RIL's Shale Gas Business Sees Significant Growth
Reliance Industries’ shale gas business has seen significant growth as its production jumped 7-fold within one year. However, low gas prices along with high costs and infrastructure constraints are cause of concern.
The Economic Times has reported that the company's joint ventures will have to look for more liquid rich gas and cut costs to make their investments profitable.
In 2010 RIL had entered into three joint ventures (JVs) in the US shale gas assets. These were the JVs with Chevron and Carrizo in Marcellus shale play of Pennsylvania and Pioneer Natural Resources in Eagle Ford shale Play of South Texas.

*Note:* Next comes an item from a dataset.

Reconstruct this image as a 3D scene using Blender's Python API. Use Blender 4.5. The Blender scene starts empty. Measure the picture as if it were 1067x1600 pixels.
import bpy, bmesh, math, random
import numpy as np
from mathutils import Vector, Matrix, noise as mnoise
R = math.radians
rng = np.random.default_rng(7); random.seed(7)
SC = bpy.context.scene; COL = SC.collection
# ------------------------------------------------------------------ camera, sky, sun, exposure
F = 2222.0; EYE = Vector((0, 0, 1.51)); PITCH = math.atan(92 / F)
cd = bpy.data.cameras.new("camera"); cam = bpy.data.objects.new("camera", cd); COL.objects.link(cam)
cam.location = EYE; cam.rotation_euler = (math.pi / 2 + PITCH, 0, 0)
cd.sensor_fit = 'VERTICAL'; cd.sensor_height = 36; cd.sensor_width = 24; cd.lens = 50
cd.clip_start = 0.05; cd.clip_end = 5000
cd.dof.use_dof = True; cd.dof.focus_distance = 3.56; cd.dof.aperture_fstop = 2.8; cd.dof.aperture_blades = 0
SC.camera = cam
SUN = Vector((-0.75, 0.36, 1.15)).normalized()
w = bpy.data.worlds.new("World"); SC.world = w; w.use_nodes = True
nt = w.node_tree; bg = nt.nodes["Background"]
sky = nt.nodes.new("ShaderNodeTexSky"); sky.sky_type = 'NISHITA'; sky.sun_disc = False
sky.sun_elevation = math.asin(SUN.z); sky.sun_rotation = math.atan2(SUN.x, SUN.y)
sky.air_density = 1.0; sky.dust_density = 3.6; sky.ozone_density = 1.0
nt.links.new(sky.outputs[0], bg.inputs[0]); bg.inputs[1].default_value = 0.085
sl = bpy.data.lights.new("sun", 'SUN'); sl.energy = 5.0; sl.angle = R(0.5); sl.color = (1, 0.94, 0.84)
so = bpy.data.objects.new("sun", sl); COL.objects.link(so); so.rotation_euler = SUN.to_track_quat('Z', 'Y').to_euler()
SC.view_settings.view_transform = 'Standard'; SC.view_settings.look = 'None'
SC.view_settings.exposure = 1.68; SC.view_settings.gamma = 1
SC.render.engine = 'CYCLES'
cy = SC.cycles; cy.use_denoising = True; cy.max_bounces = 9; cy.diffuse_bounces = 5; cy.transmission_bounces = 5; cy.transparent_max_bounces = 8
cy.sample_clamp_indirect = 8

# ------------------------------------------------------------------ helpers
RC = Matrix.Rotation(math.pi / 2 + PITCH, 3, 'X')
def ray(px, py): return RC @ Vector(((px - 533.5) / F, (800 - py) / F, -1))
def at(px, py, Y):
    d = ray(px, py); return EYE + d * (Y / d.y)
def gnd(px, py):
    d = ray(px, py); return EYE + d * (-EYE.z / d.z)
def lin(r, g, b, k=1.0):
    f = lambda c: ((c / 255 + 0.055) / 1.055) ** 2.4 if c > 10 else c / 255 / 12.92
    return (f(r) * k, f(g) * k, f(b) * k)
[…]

During the year 2011-12, the company’s shale gas business grew significantly.
"As a result of these efforts, gross production from all three JV reported an exit rate of 233 million metric cubic feet per day (MMCFPD) of gas and 34.7 thousand barrels per day of liquids in December 2011 (a 7 fold increase on year-on-year basis)," the company said in its annual report, the Economic Times reported.
Biggest contribution to the output was attributed to the Pioneer JV, which stood at 41.7 billion cubic feet equivalent (BCFe), the newspaper reported citing the annual report.
With approximately 59% of the total production coming out as liquids this JV will continue to dominate RIL's revenues from shale assets in the US even in FY13.
In comparison Chevron and Carrizo JVs put together produced 10.7 BCFe as RIL's share during the year. Chevron JV's production was hampered due to regulatory and other delays, which should ease by mid-2012.
Despite the growth, RIL said in its report that low natural gas prices are making things difficult for the producers.
"FY 2012-13 will be a challenging year for shale gas, given the continuous weak gas prices, increasing wells costs in Eagle Ford due to market pressures and the need for drilling activity obligations to hold certain oil and gas leases, which will potentially expire in the near term," the company said, ET reported.